Y no sólo organizaciones internacionales se encuentran en ese punto para solidarizarse con los recién llegados a Polonia, sino que muchas personas que no están vinculadas a ninguna asociación han pausado su rutina diaria para acercarse hasta Medyka y ayudar voluntariamente a los más necesitados.
Algunos buscan refugiados para llevarles en coche hasta algún destino europeo. Es el caso de Xavier, de 19 años, quien tras pasar más de 24 horas en la carretera para recorrer los 2.506 kilómetros que separan Barcelona de Medyka, se dispone a viajar de vuelta a España para llevar a una mujer ucraniana y a su hijo de 10 años.
Otros jóvenes, también originarios de Barcelona, usaron las redes sociales para recaudar fondos para viajar hasta Polonia y comprar insumos. Explican que lo que más les ha impactado de esta experiencia, son los niños.

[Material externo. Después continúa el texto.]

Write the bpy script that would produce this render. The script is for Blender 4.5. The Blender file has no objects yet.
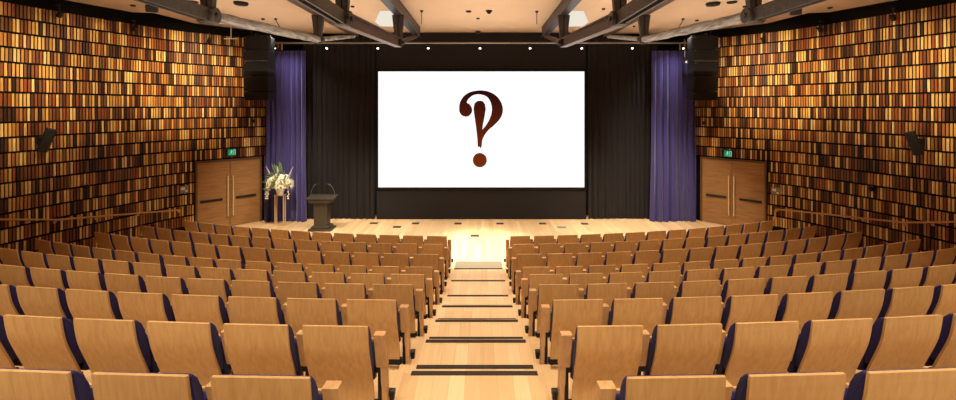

“Con una parte de las donaciones decidimos llenar un carrito entero de chuches, piruletas, chocolate (…) Queremos estar toda la mañana por y para los niños”, dijo Lluís Argelich.
Otros, como Yuri, de Alemania, reparten tarjetas telefónicas gratis a los recién llegados para que puedan conectar sus celulares a internet y llamar a sus familiares.
Y no sólo los ucranianos han tenido que escapar de los horrores de la guerra. Algunas personas que nacieron fuera de este país europeo pero que vivían ahí, se han visto obligados a ser nuevamente migrantes.
Este es el caso de Rauf Gasanov, quien nació en Azerbayán pero residía en Kiev cuando estalló la guerra. Llega a Medyka con un rostro que denota el cansancio tras horas de viaje. “Salí con mis hijos”, explica al tiempo que cuida del más pequeño, Zaid, de 4 años, quien sonríe mientras saborea una de las golosinas que reparten los voluntarios.
Su padre comenta que el pequeño está contento porque, afortunadamente, aún no comprende por qué han abandonado su hogar y no es consciente de que quizás no puedan regresar en un largo período de tiempo.
Pero entre tantos relatos de angustia, rabia, impotencia y tristeza, hay algunas historias que tienen un final feliz.
Una de ellas es la de Irina, una ucraniana que logró cruzar la frontera con su hija en brazos, tras un largo viaje, y reencontrarse con un familiar que les espera al otro lado de la valla con lágrimas de emoción.
Cuando la joven logra poner un pie en Polonia, los tres se funden en un largo abrazo.
“Es muy bueno [estar aquí] porque estaba muy preocupada por el bebé. Por mí pero sobre todo, por la niña”, dijo a la Voz de América, “porque estamos con vida y queremos seguir viviendo”.